▸ **Exercise instructions**: Locate each line with the string "high" in the listing below and copy it.

▸ **Dataset extract**:
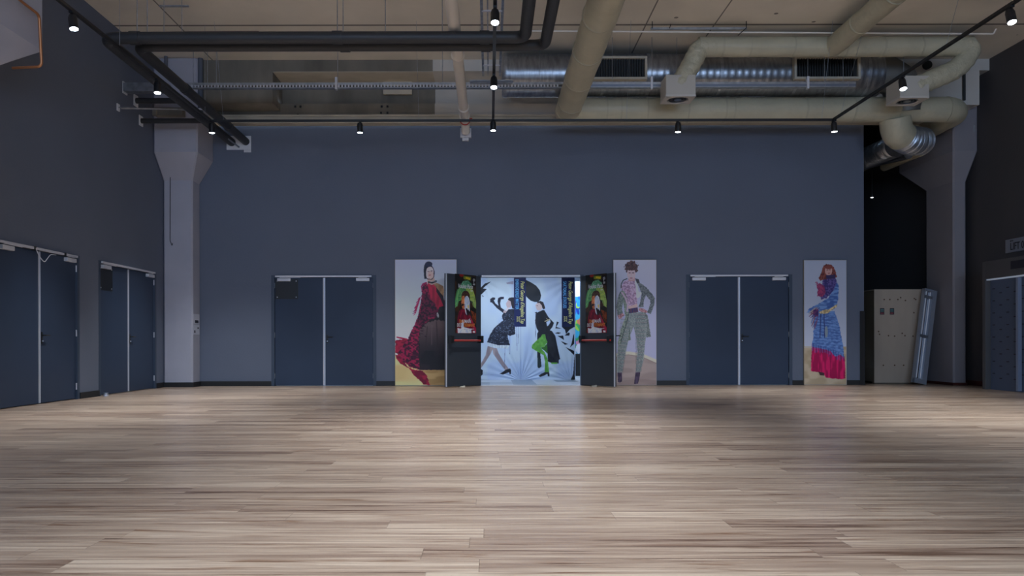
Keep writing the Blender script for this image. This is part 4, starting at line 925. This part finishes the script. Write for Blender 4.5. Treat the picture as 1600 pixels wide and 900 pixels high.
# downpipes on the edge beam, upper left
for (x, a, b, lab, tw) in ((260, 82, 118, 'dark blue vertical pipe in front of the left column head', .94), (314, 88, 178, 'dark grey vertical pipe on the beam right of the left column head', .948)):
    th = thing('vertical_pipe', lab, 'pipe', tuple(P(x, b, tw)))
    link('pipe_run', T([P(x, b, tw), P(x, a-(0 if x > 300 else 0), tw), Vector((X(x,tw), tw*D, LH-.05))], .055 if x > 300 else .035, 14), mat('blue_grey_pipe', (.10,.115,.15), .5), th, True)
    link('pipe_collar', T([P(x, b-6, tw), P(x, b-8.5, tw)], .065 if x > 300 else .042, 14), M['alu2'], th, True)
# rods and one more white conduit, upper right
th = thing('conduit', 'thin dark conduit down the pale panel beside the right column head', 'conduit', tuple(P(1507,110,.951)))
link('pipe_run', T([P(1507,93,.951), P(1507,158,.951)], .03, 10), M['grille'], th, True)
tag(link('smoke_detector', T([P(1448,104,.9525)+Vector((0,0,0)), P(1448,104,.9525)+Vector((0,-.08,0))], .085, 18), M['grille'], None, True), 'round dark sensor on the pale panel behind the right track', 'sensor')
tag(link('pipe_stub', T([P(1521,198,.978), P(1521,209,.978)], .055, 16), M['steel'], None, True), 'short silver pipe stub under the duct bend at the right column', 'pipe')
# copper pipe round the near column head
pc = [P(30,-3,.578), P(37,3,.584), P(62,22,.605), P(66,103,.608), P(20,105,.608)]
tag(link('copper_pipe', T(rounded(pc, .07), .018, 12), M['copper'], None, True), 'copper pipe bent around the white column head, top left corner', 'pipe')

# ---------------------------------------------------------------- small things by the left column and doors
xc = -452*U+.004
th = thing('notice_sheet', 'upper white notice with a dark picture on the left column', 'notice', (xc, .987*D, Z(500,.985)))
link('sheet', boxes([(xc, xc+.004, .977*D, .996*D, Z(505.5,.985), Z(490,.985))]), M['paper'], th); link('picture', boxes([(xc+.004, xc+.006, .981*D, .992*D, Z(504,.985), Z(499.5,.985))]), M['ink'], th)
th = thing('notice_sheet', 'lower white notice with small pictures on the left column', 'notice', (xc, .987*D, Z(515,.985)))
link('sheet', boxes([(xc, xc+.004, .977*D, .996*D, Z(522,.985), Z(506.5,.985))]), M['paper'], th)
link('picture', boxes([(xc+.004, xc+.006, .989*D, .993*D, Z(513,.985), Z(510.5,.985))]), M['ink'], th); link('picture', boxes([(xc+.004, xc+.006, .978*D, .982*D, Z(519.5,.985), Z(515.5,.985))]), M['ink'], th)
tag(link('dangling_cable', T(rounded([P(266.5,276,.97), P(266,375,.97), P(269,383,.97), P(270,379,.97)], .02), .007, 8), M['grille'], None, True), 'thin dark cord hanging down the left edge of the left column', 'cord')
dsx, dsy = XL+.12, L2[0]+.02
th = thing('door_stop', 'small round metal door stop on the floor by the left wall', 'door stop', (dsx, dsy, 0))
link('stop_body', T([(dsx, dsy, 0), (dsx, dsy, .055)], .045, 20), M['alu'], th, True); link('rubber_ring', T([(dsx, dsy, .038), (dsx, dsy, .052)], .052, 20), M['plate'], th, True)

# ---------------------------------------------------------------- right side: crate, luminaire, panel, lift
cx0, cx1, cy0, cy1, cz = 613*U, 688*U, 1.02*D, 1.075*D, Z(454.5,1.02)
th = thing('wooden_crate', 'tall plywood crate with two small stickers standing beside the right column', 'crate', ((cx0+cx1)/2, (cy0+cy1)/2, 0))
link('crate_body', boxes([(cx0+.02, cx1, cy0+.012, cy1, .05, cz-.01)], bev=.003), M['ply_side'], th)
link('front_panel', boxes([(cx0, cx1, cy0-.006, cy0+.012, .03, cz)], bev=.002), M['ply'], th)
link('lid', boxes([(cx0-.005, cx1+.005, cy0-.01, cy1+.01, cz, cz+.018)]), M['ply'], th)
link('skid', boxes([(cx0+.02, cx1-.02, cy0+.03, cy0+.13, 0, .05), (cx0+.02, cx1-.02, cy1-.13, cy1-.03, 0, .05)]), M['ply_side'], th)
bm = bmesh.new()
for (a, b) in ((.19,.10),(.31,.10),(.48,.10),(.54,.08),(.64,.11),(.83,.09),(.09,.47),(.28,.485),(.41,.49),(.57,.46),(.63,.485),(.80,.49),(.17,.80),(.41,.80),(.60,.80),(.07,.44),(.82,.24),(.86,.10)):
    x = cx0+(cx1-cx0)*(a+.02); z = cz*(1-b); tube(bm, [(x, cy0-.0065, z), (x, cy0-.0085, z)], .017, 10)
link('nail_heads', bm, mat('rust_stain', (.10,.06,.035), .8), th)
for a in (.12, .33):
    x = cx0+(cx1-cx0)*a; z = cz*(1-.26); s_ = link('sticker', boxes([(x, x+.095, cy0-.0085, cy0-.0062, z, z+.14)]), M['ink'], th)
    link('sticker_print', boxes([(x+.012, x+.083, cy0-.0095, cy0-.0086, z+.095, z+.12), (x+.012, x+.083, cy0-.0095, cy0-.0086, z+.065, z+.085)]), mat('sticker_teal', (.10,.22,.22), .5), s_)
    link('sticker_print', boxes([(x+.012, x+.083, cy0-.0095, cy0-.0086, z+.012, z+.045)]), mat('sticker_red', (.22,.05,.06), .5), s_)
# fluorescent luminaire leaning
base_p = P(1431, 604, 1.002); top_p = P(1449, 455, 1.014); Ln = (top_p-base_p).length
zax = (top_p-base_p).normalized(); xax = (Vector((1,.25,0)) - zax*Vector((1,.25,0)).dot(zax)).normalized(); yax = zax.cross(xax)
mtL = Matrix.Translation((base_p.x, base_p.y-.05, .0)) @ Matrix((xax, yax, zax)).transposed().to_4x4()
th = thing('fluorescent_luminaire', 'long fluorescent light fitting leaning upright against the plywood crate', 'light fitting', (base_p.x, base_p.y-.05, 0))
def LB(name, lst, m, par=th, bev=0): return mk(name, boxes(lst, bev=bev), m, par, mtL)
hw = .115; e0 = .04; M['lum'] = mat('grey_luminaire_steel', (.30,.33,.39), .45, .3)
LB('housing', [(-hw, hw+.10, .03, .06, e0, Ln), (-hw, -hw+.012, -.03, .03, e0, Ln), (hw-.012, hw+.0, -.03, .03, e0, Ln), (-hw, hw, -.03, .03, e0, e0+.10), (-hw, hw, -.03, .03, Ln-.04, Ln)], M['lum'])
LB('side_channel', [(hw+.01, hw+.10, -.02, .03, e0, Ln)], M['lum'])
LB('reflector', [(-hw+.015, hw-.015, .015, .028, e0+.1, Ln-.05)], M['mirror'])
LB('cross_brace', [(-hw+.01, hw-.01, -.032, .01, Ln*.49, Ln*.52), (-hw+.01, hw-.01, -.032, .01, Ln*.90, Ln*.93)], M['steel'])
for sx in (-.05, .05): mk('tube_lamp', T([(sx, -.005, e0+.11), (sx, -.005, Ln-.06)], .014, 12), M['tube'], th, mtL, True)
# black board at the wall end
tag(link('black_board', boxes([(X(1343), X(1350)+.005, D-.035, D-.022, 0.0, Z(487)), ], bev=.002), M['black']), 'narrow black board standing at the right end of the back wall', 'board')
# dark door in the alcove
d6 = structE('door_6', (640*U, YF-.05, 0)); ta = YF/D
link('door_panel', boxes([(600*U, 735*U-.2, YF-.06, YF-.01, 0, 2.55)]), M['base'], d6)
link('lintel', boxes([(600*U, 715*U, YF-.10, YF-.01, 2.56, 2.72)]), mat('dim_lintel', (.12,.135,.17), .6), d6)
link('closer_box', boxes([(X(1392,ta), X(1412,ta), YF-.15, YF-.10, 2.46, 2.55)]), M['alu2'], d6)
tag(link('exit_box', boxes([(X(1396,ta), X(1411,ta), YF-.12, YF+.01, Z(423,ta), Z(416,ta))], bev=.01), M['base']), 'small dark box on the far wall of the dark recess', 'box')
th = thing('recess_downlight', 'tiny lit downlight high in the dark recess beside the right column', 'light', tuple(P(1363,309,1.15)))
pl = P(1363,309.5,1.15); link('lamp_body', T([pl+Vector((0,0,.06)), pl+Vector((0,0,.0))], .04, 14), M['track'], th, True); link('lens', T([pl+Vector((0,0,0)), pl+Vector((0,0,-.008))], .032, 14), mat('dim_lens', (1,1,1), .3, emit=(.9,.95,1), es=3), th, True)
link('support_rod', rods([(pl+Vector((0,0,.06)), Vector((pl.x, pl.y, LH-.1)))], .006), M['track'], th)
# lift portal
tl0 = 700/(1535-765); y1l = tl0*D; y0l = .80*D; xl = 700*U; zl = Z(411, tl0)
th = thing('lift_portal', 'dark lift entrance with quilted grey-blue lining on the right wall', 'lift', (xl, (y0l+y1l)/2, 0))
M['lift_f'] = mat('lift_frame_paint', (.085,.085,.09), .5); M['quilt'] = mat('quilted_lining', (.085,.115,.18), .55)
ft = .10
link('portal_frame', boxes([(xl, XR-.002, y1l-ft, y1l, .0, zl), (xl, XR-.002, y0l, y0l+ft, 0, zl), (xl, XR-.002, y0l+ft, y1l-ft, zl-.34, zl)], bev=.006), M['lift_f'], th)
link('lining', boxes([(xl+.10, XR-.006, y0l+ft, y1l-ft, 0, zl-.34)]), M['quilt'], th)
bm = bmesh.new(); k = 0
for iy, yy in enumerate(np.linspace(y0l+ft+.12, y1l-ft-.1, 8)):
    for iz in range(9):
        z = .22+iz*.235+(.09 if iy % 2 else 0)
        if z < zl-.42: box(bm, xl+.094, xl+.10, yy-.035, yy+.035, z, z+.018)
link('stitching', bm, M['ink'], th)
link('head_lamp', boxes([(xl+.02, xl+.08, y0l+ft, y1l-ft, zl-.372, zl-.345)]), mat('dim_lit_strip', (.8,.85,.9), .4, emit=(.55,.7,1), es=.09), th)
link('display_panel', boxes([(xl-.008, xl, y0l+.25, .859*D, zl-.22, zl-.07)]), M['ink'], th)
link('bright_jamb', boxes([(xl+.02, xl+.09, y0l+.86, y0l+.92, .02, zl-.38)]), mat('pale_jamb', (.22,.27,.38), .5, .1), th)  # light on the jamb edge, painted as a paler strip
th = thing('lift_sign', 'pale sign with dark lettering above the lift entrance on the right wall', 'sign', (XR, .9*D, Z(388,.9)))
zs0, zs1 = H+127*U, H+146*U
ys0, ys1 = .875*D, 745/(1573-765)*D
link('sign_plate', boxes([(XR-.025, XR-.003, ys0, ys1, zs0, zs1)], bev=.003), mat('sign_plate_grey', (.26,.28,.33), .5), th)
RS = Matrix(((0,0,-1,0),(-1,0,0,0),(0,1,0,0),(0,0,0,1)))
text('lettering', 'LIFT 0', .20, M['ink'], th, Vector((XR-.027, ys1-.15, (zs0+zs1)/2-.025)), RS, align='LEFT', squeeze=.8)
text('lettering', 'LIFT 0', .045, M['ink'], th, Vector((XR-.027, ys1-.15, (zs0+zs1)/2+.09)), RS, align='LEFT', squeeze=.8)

▸ **Reply to the exercise**:
Keep writing the Blender script for this image. This is part 4, starting at line 925. This part finishes the script. Write for Blender 4.5. Treat the picture as 1600 pixels wide and 900 pixels high.
th = thing('recess_downlight', 'tiny lit downlight high in the dark recess beside the right column', 'light', tuple(P(1363,309,1.15)))